* _Short task_
Begin with the first line of the listing and quote every line through the one containing "bulkhead('wall_partition_far', True, 7.5)"; give only those lines.

* _Source records_
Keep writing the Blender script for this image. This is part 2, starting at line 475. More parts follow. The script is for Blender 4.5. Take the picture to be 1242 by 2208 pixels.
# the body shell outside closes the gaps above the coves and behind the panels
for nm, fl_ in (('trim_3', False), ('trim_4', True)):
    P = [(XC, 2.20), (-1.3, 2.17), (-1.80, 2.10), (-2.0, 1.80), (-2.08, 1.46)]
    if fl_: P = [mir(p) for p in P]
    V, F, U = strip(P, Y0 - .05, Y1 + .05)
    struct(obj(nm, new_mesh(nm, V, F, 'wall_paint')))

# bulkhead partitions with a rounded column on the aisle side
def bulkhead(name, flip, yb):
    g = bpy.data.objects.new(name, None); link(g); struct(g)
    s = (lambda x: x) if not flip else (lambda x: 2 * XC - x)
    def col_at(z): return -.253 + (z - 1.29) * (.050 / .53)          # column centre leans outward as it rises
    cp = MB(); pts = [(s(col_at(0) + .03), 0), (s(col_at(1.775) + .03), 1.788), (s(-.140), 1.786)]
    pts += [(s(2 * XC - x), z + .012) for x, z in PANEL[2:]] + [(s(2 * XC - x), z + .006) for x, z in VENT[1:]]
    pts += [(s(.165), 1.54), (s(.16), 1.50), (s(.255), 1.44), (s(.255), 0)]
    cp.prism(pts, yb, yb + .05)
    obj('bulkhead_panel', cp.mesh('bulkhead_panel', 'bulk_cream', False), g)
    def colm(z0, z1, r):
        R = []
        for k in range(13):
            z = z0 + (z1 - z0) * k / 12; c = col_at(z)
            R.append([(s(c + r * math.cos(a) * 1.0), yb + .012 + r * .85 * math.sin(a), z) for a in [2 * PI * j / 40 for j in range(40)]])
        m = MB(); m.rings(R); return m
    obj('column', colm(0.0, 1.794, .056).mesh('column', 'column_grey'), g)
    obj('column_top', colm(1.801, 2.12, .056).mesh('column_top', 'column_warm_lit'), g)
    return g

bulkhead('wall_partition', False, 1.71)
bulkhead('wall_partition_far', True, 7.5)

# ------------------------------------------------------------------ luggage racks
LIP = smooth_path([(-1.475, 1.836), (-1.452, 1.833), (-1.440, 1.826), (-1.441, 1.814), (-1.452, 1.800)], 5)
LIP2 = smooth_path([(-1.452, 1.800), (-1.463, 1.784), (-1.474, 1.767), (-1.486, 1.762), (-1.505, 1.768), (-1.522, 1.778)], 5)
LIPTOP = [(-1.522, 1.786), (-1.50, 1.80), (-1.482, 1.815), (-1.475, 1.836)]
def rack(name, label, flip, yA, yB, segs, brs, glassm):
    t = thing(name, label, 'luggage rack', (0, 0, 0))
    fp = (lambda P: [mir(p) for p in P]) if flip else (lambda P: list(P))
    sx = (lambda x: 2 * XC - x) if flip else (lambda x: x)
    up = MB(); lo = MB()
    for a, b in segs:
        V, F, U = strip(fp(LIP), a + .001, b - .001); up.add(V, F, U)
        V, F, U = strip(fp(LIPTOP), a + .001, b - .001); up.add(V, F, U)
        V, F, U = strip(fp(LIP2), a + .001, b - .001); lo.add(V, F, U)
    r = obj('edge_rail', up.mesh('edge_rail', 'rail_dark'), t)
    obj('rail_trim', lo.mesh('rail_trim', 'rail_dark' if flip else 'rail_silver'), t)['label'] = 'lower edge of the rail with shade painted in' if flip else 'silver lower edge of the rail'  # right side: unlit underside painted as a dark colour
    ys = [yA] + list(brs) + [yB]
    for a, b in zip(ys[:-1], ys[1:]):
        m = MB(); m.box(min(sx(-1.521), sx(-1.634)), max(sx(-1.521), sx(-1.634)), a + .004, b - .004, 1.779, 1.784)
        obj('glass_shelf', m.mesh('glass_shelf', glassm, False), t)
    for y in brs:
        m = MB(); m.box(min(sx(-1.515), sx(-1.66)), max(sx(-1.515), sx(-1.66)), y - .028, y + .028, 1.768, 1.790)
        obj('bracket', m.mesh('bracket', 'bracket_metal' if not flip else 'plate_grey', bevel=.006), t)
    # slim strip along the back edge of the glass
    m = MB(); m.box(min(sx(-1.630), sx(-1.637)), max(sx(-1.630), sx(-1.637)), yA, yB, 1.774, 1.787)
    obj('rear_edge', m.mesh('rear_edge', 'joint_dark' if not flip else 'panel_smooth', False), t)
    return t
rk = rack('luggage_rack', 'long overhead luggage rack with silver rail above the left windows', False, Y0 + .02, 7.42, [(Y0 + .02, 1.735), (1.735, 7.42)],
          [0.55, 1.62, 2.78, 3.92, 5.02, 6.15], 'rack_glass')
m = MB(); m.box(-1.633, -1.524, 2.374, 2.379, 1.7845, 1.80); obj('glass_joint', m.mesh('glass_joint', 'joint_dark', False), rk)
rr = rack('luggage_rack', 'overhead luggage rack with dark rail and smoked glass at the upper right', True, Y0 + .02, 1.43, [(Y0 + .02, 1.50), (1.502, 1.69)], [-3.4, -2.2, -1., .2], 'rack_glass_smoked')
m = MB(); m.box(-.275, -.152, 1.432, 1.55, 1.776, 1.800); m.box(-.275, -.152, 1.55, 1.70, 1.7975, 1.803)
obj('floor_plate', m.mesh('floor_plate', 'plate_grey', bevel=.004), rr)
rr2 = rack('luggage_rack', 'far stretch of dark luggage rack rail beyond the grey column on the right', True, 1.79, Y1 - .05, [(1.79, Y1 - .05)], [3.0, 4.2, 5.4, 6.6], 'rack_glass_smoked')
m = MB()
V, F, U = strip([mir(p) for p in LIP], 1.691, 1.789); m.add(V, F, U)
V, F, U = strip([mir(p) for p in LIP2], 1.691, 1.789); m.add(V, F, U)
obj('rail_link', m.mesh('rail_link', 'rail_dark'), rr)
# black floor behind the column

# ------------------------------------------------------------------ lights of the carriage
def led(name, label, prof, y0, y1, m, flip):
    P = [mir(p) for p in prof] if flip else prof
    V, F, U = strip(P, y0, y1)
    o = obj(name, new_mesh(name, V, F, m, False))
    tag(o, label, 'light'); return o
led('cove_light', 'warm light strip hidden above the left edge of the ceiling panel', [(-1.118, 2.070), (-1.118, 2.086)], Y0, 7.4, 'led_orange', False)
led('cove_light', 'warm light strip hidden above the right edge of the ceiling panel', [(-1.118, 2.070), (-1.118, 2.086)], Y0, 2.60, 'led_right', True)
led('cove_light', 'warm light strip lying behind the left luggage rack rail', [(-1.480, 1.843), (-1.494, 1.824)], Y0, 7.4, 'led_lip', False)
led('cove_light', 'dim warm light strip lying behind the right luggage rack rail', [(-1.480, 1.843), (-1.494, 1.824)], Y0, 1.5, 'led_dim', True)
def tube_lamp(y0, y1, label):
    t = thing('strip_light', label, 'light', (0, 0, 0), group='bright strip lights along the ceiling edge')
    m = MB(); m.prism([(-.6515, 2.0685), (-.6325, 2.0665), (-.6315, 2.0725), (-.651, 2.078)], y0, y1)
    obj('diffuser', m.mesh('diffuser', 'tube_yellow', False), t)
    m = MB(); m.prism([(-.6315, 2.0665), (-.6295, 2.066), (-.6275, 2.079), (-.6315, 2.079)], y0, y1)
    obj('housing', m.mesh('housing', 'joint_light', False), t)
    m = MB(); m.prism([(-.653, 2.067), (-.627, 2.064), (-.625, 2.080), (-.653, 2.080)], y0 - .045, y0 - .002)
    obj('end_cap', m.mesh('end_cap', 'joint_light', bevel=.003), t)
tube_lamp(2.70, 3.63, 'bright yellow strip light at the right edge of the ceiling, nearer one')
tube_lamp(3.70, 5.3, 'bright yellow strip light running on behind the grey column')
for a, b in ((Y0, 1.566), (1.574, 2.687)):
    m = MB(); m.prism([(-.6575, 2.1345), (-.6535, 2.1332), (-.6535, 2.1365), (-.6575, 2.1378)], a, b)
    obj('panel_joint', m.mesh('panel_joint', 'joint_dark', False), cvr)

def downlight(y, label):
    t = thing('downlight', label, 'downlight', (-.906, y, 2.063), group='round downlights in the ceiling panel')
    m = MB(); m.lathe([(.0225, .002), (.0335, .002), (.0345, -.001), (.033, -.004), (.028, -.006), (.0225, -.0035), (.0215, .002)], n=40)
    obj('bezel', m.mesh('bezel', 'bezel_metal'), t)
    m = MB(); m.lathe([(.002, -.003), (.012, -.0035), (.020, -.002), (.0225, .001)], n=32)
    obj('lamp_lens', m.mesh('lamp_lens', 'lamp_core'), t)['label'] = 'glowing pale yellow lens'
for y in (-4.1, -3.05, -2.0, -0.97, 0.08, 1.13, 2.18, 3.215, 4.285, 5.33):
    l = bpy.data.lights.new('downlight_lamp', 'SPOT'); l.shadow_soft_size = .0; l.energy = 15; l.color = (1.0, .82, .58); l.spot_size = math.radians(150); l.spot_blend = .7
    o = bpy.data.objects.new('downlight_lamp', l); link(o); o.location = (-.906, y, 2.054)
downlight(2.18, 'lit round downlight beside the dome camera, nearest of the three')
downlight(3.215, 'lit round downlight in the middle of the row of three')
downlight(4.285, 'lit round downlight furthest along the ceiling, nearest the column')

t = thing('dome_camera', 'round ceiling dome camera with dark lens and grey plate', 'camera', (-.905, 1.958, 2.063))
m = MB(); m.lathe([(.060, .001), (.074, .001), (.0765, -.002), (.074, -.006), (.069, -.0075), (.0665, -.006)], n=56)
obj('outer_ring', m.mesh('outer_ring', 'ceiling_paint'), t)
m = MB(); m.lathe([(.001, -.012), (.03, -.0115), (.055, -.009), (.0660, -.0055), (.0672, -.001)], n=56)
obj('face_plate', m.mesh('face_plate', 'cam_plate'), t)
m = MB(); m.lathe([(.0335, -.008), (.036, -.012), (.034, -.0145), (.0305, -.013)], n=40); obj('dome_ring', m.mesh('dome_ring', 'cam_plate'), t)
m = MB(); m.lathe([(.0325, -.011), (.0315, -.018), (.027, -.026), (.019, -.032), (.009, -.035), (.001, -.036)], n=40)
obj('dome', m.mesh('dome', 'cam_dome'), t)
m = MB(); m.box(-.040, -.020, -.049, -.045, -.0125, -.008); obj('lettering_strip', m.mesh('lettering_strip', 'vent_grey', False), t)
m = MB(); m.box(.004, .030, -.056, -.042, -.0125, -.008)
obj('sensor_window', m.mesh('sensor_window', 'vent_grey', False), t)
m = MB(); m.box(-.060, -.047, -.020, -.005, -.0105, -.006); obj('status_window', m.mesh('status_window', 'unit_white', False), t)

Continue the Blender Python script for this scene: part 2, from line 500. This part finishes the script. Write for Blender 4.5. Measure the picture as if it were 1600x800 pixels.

* _Response_
Keep writing the Blender script for this image. This is part 2, starting at line 475. More parts follow. The script is for Blender 4.5. Take the picture to be 1242 by 2208 pixels.
# the body shell outside closes the gaps above the coves and behind the panels
for nm, fl_ in (('trim_3', False), ('trim_4', True)):
    P = [(XC, 2.20), (-1.3, 2.17), (-1.80, 2.10), (-2.0, 1.80), (-2.08, 1.46)]
    if fl_: P = [mir(p) for p in P]
    V, F, U = strip(P, Y0 - .05, Y1 + .05)
    struct(obj(nm, new_mesh(nm, V, F, 'wall_paint')))

# bulkhead partitions with a rounded column on the aisle side
def bulkhead(name, flip, yb):
    g = bpy.data.objects.new(name, None); link(g); struct(g)
    s = (lambda x: x) if not flip else (lambda x: 2 * XC - x)
    def col_at(z): return -.253 + (z - 1.29) * (.050 / .53)          # column centre leans outward as it rises
    cp = MB(); pts = [(s(col_at(0) + .03), 0), (s(col_at(1.775) + .03), 1.788), (s(-.140), 1.786)]
    pts += [(s(2 * XC - x), z + .012) for x, z in PANEL[2:]] + [(s(2 * XC - x), z + .006) for x, z in VENT[1:]]
    pts += [(s(.165), 1.54), (s(.16), 1.50), (s(.255), 1.44), (s(.255), 0)]
    cp.prism(pts, yb, yb + .05)
    obj('bulkhead_panel', cp.mesh('bulkhead_panel', 'bulk_cream', False), g)
    def colm(z0, z1, r):
        R = []
        for k in range(13):
            z = z0 + (z1 - z0) * k / 12; c = col_at(z)
            R.append([(s(c + r * math.cos(a) * 1.0), yb + .012 + r * .85 * math.sin(a), z) for a in [2 * PI * j / 40 for j in range(40)]])
        m = MB(); m.rings(R); return m
    obj('column', colm(0.0, 1.794, .056).mesh('column', 'column_grey'), g)
    obj('column_top', colm(1.801, 2.12, .056).mesh('column_top', 'column_warm_lit'), g)
    return g

bulkhead('wall_partition', False, 1.71)
bulkhead('wall_partition_far', True, 7.5)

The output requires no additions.